**Given instruction**
Collect the lines of the entries where "Blender" shows up.

======== Information shown

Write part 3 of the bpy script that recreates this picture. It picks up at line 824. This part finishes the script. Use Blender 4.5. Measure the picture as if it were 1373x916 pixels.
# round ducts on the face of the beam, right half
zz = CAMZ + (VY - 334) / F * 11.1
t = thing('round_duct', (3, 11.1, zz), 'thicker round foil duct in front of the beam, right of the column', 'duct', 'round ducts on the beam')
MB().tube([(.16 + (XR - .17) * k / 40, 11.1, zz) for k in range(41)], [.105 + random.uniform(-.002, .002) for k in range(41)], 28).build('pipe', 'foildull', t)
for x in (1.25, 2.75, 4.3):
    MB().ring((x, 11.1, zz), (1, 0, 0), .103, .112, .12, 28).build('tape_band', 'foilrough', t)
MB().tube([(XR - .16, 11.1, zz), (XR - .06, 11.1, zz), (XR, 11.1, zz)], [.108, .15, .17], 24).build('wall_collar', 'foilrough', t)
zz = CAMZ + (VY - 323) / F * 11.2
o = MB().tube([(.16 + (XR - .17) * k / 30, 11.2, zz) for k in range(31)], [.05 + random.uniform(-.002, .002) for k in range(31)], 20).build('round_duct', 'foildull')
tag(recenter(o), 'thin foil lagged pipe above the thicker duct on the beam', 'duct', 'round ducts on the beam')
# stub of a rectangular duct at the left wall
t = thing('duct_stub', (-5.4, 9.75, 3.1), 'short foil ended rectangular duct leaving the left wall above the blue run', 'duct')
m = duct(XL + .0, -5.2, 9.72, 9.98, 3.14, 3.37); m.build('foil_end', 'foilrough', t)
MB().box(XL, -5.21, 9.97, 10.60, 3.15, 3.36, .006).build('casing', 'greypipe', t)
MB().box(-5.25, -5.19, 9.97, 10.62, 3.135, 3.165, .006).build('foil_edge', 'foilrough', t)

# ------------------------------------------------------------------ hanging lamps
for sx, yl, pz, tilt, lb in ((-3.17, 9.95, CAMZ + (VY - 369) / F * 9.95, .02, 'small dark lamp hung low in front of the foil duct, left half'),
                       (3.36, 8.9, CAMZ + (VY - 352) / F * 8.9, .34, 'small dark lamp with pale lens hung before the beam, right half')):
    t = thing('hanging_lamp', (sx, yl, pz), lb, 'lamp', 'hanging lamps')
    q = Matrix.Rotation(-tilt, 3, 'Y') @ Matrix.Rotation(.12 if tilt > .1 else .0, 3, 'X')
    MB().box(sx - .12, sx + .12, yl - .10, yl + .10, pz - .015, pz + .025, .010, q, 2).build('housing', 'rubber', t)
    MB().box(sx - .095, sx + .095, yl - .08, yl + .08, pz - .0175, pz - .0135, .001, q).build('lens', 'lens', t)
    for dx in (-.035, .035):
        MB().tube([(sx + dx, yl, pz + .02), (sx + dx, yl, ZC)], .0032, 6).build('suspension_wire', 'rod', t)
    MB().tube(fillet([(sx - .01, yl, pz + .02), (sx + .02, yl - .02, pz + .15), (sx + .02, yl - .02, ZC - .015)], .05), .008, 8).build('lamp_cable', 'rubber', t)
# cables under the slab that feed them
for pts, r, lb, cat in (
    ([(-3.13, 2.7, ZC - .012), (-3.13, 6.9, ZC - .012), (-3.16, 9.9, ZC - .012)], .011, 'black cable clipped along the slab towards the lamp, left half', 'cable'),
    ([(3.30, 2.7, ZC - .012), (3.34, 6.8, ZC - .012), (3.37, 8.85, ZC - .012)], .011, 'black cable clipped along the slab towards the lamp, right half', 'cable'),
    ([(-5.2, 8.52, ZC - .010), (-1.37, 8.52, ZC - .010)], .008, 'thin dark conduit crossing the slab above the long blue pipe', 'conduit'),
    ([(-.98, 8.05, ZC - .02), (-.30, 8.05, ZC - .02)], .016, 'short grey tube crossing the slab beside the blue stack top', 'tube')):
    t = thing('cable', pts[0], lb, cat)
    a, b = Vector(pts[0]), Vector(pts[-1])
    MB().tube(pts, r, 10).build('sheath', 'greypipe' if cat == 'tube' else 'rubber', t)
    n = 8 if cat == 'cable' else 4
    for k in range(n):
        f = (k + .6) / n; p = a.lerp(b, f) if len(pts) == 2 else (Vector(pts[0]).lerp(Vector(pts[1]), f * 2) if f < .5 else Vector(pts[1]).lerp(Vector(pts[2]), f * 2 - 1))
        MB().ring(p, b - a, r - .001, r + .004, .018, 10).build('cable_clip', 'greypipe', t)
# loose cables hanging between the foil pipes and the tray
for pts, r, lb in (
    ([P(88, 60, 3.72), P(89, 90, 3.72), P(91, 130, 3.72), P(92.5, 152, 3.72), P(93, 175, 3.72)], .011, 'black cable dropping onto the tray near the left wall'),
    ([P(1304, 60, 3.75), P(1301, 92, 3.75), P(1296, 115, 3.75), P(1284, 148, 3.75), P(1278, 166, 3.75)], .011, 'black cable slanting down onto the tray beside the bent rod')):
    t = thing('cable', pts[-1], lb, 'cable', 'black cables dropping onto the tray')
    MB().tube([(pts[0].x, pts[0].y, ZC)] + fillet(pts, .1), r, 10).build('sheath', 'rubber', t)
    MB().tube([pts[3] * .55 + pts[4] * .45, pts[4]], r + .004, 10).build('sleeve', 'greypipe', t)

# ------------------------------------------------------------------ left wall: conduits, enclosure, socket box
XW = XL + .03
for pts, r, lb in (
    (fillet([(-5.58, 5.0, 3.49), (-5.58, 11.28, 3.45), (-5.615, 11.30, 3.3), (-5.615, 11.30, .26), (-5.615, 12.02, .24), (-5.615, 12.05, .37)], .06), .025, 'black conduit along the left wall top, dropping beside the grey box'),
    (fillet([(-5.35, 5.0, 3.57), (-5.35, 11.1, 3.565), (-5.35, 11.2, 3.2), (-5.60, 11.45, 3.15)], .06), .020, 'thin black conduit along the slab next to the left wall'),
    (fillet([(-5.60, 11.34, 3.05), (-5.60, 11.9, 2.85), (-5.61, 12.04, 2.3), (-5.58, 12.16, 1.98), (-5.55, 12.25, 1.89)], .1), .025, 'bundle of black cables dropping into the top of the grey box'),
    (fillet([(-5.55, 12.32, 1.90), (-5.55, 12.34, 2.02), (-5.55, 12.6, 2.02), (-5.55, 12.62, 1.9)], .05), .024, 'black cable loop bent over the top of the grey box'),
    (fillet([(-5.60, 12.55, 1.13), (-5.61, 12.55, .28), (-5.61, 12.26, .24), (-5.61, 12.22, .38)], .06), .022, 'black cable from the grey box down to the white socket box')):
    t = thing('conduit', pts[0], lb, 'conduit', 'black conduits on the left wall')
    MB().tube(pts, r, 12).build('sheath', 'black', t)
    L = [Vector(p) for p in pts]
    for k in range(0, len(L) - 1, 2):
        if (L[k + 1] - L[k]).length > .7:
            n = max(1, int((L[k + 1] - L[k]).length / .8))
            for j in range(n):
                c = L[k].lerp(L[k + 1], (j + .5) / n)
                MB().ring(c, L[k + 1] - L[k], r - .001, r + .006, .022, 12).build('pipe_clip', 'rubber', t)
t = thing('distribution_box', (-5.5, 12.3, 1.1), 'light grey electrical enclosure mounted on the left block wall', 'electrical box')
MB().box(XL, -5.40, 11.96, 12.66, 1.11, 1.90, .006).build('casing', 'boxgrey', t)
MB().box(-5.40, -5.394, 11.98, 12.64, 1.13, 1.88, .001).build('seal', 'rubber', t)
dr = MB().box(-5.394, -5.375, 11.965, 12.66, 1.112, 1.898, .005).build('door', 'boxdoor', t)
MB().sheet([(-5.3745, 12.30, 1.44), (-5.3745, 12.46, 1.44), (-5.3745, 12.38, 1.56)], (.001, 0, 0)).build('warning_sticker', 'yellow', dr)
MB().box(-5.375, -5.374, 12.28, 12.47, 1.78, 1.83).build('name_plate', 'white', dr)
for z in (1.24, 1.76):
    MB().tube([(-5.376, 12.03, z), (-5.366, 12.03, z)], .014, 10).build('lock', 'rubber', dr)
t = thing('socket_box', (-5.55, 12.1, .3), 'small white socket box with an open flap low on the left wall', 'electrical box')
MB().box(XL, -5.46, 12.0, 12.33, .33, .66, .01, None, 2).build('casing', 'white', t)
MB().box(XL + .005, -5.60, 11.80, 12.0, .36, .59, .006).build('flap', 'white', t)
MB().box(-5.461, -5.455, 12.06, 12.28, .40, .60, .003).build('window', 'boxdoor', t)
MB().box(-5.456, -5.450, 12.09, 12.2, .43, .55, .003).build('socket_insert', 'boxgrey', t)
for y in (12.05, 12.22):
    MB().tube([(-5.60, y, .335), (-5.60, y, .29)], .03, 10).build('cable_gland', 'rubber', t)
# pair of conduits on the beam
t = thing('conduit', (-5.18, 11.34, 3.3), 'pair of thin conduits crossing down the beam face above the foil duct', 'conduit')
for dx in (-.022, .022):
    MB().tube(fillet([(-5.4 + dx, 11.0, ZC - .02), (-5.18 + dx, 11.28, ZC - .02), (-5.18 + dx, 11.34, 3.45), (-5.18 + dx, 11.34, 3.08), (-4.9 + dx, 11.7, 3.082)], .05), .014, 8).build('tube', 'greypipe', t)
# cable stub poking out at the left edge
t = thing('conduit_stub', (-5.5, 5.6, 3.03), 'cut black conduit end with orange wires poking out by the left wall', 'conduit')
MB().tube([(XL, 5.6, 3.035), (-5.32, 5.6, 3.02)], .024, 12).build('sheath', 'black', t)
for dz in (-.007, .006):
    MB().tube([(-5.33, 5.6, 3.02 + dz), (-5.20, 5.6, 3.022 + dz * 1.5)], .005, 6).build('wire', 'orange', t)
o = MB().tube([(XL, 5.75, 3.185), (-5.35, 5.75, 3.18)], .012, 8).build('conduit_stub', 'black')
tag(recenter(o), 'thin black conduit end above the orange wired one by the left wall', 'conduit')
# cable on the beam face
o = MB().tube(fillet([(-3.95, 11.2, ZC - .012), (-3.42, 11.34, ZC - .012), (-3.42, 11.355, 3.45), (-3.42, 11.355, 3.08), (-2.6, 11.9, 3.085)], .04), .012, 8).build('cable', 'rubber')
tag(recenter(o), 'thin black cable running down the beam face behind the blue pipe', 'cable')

================
======== Information shown

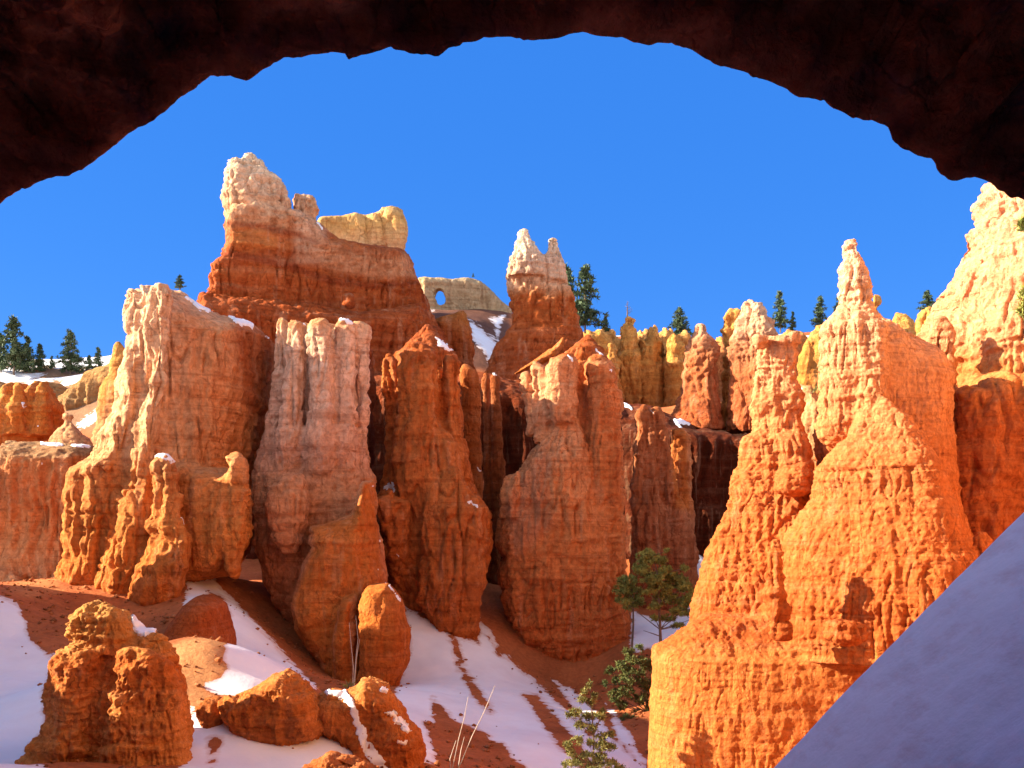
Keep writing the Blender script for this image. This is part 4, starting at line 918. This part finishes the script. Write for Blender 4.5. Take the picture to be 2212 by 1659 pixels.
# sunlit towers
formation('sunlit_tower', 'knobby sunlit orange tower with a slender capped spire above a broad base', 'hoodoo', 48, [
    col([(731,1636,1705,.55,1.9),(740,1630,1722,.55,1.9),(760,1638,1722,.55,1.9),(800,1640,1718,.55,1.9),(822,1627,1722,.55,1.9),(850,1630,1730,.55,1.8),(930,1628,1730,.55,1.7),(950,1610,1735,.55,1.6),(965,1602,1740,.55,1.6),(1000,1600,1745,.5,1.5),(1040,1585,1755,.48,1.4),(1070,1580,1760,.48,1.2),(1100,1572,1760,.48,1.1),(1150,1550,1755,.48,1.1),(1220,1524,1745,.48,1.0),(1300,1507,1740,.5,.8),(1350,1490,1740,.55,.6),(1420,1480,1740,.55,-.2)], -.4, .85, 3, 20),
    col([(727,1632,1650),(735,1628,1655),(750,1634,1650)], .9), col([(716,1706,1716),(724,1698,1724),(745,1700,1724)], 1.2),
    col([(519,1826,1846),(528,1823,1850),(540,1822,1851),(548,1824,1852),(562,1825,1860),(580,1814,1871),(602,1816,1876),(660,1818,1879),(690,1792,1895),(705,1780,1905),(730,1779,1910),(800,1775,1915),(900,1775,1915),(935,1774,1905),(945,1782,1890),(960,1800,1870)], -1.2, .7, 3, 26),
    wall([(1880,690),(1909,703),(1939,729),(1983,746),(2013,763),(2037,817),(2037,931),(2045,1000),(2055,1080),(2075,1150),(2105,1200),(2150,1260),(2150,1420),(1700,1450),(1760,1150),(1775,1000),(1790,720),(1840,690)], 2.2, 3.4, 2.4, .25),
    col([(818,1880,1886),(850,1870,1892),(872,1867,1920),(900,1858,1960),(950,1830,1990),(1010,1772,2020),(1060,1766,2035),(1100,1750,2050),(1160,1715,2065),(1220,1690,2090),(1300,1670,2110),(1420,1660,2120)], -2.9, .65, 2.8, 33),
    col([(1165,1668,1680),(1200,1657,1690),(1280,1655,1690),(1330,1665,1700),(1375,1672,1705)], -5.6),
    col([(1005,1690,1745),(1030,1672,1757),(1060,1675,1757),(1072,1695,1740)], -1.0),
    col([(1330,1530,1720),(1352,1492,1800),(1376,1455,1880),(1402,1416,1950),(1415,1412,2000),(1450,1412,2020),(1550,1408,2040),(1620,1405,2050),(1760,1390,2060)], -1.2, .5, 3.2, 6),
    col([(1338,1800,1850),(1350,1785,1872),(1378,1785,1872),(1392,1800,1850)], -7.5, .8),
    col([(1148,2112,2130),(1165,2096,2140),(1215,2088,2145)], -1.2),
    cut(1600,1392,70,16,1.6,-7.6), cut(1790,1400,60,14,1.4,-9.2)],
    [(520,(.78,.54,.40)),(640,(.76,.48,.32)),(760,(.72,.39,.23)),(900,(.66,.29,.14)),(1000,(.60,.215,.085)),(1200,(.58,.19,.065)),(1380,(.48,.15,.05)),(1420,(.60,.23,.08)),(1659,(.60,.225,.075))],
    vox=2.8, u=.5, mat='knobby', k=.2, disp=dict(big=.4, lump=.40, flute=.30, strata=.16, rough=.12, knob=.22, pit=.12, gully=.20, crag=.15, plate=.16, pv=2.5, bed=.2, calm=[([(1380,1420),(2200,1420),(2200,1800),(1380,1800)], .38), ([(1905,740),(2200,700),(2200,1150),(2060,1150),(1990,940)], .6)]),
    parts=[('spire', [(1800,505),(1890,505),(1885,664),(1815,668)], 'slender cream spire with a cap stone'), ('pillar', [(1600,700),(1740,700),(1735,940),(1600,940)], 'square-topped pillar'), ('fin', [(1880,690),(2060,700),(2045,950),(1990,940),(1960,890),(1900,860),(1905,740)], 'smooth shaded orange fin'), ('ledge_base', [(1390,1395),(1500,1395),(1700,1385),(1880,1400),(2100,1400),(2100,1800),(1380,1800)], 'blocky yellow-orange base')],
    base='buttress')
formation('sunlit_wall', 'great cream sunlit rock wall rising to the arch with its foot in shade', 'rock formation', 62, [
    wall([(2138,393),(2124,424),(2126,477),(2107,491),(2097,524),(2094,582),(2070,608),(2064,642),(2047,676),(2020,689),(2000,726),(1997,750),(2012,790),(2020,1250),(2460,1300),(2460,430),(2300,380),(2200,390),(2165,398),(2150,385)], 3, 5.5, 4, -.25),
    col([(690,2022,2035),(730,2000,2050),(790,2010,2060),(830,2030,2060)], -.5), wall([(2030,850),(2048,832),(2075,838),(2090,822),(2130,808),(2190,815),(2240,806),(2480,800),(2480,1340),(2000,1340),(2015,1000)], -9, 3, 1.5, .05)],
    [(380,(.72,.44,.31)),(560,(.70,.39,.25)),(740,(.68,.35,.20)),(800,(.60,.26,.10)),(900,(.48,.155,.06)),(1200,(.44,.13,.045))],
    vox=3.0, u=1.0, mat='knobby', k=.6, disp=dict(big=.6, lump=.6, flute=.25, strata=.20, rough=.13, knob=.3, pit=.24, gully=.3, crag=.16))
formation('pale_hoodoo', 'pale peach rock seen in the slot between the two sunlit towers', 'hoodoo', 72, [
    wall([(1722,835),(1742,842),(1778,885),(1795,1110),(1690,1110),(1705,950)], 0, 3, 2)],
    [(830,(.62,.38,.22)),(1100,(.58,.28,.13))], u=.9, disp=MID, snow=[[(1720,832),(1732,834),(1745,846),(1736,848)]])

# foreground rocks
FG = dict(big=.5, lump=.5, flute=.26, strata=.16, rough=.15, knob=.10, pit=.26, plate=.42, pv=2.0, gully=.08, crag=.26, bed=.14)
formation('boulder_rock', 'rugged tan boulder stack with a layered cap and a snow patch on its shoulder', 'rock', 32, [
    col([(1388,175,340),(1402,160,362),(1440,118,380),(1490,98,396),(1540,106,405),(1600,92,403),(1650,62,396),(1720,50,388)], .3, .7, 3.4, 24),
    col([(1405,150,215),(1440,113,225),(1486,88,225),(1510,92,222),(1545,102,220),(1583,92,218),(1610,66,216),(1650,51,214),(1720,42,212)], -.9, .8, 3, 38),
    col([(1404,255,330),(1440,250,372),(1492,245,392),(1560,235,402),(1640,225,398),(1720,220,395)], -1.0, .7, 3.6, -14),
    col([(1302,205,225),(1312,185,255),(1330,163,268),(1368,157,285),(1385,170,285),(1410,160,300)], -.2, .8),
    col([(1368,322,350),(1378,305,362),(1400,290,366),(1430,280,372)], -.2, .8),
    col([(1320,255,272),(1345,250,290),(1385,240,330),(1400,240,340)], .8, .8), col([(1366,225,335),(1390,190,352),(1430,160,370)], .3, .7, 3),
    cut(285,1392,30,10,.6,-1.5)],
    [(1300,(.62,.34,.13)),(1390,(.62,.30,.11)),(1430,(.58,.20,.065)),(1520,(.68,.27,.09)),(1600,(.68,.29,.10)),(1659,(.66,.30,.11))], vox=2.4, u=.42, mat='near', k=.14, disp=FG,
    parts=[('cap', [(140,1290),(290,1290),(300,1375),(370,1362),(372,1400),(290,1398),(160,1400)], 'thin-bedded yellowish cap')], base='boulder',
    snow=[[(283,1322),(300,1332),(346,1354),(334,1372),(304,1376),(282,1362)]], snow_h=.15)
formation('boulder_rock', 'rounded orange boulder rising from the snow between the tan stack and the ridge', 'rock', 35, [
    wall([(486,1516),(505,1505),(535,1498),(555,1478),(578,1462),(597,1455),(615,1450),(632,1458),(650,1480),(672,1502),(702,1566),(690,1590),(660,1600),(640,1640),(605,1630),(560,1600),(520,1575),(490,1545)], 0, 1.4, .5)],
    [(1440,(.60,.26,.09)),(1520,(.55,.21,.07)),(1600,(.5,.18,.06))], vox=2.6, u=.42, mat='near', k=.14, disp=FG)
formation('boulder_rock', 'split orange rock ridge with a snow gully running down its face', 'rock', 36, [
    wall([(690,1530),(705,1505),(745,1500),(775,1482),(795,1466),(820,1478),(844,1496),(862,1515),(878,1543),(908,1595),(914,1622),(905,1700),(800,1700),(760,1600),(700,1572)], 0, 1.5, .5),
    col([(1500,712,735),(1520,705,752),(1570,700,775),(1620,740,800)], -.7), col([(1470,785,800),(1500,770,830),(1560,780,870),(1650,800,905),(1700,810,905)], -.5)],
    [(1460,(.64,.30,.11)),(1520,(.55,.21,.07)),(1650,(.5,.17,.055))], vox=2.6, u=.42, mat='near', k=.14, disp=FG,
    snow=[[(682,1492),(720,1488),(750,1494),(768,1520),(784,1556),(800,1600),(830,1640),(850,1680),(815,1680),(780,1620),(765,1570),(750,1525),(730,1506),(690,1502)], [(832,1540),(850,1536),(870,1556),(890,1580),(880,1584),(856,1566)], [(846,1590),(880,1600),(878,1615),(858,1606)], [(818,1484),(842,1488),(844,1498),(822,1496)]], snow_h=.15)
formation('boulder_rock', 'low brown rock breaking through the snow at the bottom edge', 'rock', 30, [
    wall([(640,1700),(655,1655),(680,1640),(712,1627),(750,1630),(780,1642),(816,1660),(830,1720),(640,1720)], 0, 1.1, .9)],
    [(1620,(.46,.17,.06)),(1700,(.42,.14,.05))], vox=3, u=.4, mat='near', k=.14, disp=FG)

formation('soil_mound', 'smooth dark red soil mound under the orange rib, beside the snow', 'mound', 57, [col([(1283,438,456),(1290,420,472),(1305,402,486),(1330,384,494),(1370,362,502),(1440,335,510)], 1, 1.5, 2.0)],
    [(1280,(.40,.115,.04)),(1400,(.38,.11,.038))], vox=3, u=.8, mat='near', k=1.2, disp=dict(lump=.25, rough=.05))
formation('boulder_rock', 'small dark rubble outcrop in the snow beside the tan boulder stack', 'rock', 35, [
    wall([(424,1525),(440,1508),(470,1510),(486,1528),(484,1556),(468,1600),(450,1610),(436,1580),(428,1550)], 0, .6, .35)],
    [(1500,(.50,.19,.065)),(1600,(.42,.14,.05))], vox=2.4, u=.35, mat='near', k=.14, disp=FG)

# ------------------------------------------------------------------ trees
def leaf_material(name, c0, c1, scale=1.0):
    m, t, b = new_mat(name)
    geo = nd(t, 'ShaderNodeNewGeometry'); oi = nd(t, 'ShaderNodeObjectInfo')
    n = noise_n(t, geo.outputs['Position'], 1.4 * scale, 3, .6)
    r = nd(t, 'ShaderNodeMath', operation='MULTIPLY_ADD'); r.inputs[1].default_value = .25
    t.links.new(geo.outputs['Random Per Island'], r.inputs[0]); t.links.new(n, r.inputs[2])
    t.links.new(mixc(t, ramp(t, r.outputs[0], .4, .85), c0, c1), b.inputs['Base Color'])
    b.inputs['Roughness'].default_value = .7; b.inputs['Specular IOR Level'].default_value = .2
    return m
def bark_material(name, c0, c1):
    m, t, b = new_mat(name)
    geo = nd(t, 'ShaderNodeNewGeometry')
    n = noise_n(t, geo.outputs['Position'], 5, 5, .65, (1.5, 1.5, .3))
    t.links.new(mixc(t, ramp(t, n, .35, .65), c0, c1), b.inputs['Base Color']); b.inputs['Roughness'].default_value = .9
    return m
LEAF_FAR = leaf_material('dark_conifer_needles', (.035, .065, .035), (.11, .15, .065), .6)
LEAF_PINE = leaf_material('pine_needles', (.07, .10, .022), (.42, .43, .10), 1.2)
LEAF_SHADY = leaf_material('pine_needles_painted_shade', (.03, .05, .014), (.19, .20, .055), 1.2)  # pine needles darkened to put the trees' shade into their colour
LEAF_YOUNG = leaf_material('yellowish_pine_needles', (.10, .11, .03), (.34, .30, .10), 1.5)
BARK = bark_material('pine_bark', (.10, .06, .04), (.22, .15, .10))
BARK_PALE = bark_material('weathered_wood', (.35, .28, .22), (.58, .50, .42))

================

**Answer to this task**
Write part 3 of the bpy script that recreates this picture. It picks up at line 824. This part finishes the script. Use Blender 4.5. Measure the picture as if it were 1373x916 pixels.
Keep writing the Blender script for this image. This is part 4, starting at line 918. This part finishes the script. Write for Blender 4.5. Take the picture to be 2212 by 1659 pixels.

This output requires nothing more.